OTHER VOICES
The past 12 months have been the hottest on record, according to the National Oceanic and Atmospheric Administration. Throughout the nation, drought, wildfires, floods and other extreme weather have made global warming a visible reality.
So it was tragic that both presidential candidates spent significant time during Tuesday’s debate trying to one-up each other on how much more fossil fuels they plan to extract, burn and allow into the atmosphere. In three debates so far, climate change hasn’t been mentioned once.
Moderator Candy Crowley said that one of the “undecided” voters at the debate had prepared a climate-change question, but she didn’t call on that person: “We just, you know, again, we knew that the economy was still the main thing.”
Yeah, we know. But if the nation, and the world, doesn’t get serious about climate change — like, right now — the jobs of the future are at serious risk. Unfortunately, as MSNBC’s Chris Hayes pointed out, future farmers of America whose crops will be destroyed by climate change are too young to vote in this election. Then again, if climate change isn’t halted, jobs won’t be the worst worry for future farmers — or nurses, or teachers, or factory workers. Survival will.
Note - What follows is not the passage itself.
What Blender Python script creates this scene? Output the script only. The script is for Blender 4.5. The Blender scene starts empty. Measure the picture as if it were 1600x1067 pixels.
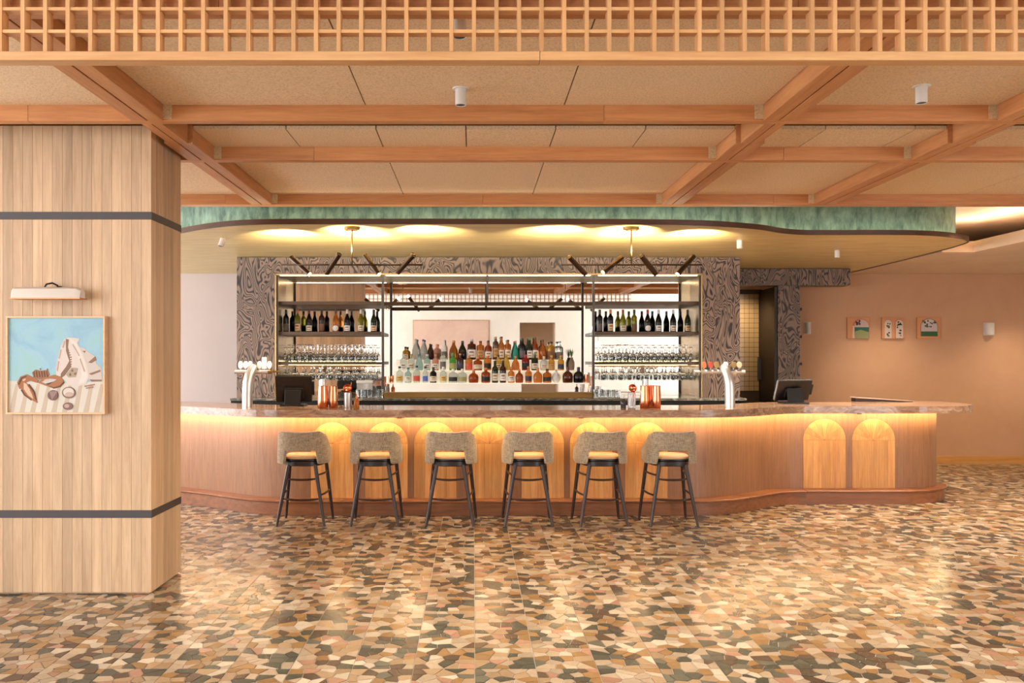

Yet there was Mitt Romney challenging President Obama: “This has not been Mr. Oil, or Mr. Gas, or Mr. Coal,” as if that were a bad thing. The president went right back at Romney, challenging his assertion that he “is a big coal guy,” as if that were a good thing, and furthering the myth there is such a thing as “clean coal.”
The bragging came after a question that also reflected a myth: that the president or the government has power over gas prices.
But the political necessity to frame renewable energy as part of a jobs program, rather than a necessary response to the most pressing issue of our time, does the country a disservice.
An organization called Climate Silence (climatesilence.org) is offering graphics to use on social media as part of a campaign to demand that the climate-change question be asked. It’s surely an appropriate question for Monday’s debate on foreign policy: Climate change is a national security threat greater than any we ever have faced.